- GIVEN REQUEST: Repeat the records in full and exactly, omitting pictures.

(Extracted data entries)
>> START

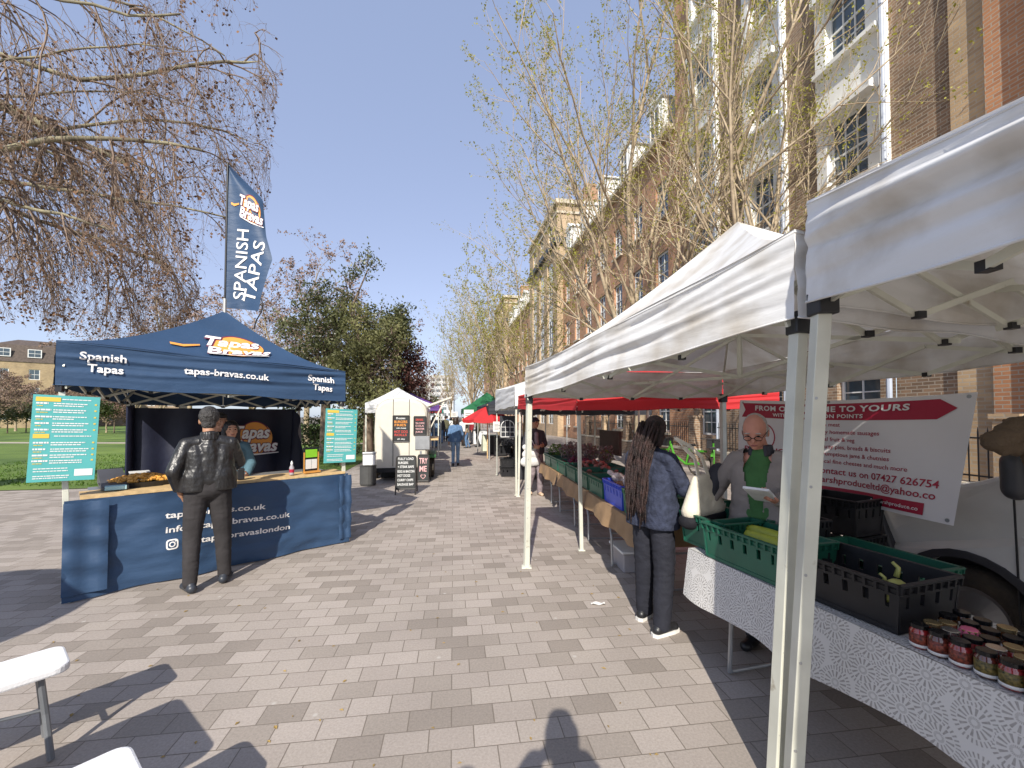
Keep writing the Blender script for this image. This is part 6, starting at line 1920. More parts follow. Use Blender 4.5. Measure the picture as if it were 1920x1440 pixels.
for k, (x, y) in enumerate(((.66, .16), (.80, .2), (.95, .15), (.14, .2))):
    b = thing('produce_bag', ('clear bag of onions slumped at the far side of the blue crate', 'clear bag of onions in the middle of the blue crate', 'clear bag of onions at the near side of the blue crate', 'clear bag of shallots on the pale green crate')[k], 'bag', tB(x, y, .235), nb_.uniform(0, 6), 'clear bags of onions')
    blob('film', [ell((0, 0, .03), (.075, .06, .055)), cap((.05, 0, .05), (.11, 0, .08), .02, .028)], .010, M_net, b, smooth=3, fold=.012, fscale=22, seed=k)
# lavender pots at the far end
M_lav = mat('grey_purple_lavender', (0.17, 0.15, 0.17), 0.8, var=0.4, vs=6, col2=(0.22, 0.21, 0.17))
M_pot = mat('dark_plant_pot', (0.05, 0.025, 0.018), 0.6)
M_pot_blue = mat('blue_plant_pot', (0.03, 0.05, 0.30), 0.5)
M_herb = mat('fresh_herb_leaves', (0.09, 0.19, 0.03), 0.5, var=0.4, vs=6, translucent=0.3)
def pot_plant(label, p, m, h=.26, r=.13, pm=None, n=500, seed=1, size=.04, group='plants on the produce tables'):
    t = thing('potted_plant', label, 'plant', p, 0, group)
    MB().lathe([(.055, 0), (.075, .11), (.08, .12), (.07, .12), (.0, .105)], n=12).build('pot', pm or M_pot, t, smooth=False)
    rr_ = random.Random(seed)
    pts = []
    for i in range(n):
        a = rr_.uniform(0, 6.28); f_ = rr_.random() ** .5; z = rr_.random()
        pts.append((math.cos(a) * f_ * r * (.5 + .6 * math.sin(z * 2.6)), math.sin(a) * f_ * r * (.5 + .6 * math.sin(z * 2.6)), .10 + z * h))
    leaves_mesh('leaves', pts, size, m, t, seed, up=.9)
    return t
k = 0
for x, y, m_, lab in ((3.55, .55, M_lav, 'grey lavender pot nearest on the far table'), (3.85, .30, M_lav, 'grey lavender pot at the street edge of the far table'), (4.05, .62, M_lav, 'tall grey lavender pot at the back of the far table'), (4.4, .35, M_herb, 'green herb pot on the far table among lavender'), (4.7, .6, M_lav, 'last lavender pot on the far table'), (3.3, .75, M_lav, 'lavender pot behind the beetroot heap'), (4.75, .25, M_herb, 'green herb pot at the far table corner by the walking man'), (4.25, .8, M_herb, 'leafy herb pot at the back of the far table')):
    pot_plant(lab, tB(x, y, .03), m_, h=.30 if m_ is M_lav else .24, r=.17, pm=M_pot_blue if k % 3 == 1 else M_pot, seed=k); k += 1
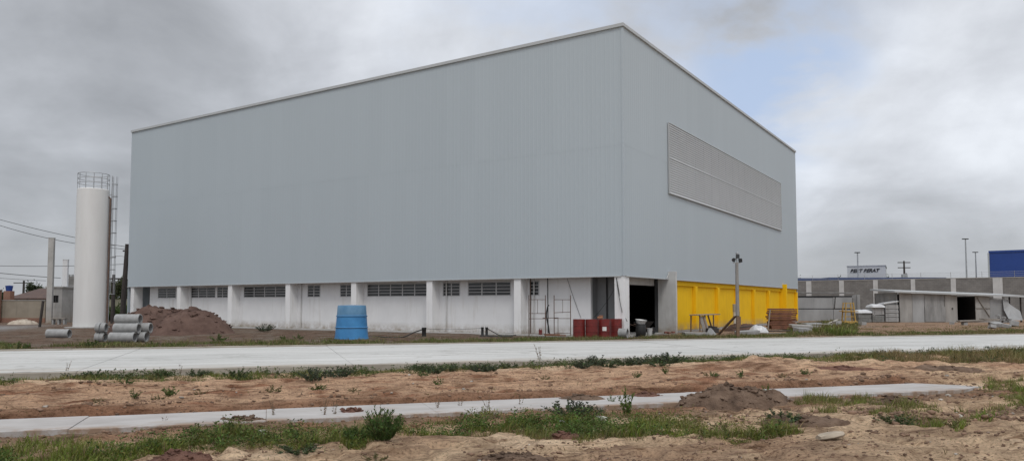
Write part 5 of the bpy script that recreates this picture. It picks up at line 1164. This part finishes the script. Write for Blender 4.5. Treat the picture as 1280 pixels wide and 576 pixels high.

>> END

- EXERCISE SOLUTION:
Keep writing the Blender script for this image. This is part 6, starting at line 1920. More parts follow. Use Blender 4.5. Measure the picture as if it were 1920x1440 pixels.
for k, (x, y) in enumerate(((.66, .16), (.80, .2), (.95, .15), (.14, .2))):
    b = thing('produce_bag', ('clear bag of onions slumped at the far side of the blue crate', 'clear bag of onions in the middle of the blue crate', 'clear bag of onions at the near side of the blue crate', 'clear bag of shallots on the pale green crate')[k], 'bag', tB(x, y, .235), nb_.uniform(0, 6), 'clear bags of onions')
    blob('film', [ell((0, 0, .03), (.075, .06, .055)), cap((.05, 0, .05), (.11, 0, .08), .02, .028)], .010, M_net, b, smooth=3, fold=.012, fscale=22, seed=k)
# lavender pots at the far end
M_lav = mat('grey_purple_lavender', (0.17, 0.15, 0.17), 0.8, var=0.4, vs=6, col2=(0.22, 0.21, 0.17))
M_pot = mat('dark_plant_pot', (0.05, 0.025, 0.018), 0.6)
M_pot_blue = mat('blue_plant_pot', (0.03, 0.05, 0.30), 0.5)
M_herb = mat('fresh_herb_leaves', (0.09, 0.19, 0.03), 0.5, var=0.4, vs=6, translucent=0.3)
def pot_plant(label, p, m, h=.26, r=.13, pm=None, n=500, seed=1, size=.04, group='plants on the produce tables'):
    t = thing('potted_plant', label, 'plant', p, 0, group)
    MB().lathe([(.055, 0), (.075, .11), (.08, .12), (.07, .12), (.0, .105)], n=12).build('pot', pm or M_pot, t, smooth=False)
    rr_ = random.Random(seed)
    pts = []
    for i in range(n):
        a = rr_.uniform(0, 6.28); f_ = rr_.random() ** .5; z = rr_.random()
        pts.append((math.cos(a) * f_ * r * (.5 + .6 * math.sin(z * 2.6)), math.sin(a) * f_ * r * (.5 + .6 * math.sin(z * 2.6)), .10 + z * h))
    leaves_mesh('leaves', pts, size, m, t, seed, up=.9)
    return t
k = 0
for x, y, m_, lab in ((3.55, .55, M_lav, 'grey lavender pot nearest on the far table'), (3.85, .30, M_lav, 'grey lavender pot at the street edge of the far table'), (4.05, .62, M_lav, 'tall grey lavender pot at the back of the far table'), (4.4, .35, M_herb, 'green herb pot on the far table among lavender'), (4.7, .6, M_lav, 'last lavender pot on the far table'), (3.3, .75, M_lav, 'lavender pot behind the beetroot heap'), (4.75, .25, M_herb, 'green herb pot at the far table corner by the walking man'), (4.25, .8, M_herb, 'leafy herb pot at the back of the far table')):
    pot_plant(lab, tB(x, y, .03), m_, h=.30 if m_ is M_lav else .24, r=.17, pm=M_pot_blue if k % 3 == 1 else M_pot, seed=k); k += 1
Write part 5 of the bpy script that recreates this picture. It picks up at line 1164. This part finishes the script. Write for Blender 4.5. Treat the picture as 1280 pixels wide and 576 pixels high.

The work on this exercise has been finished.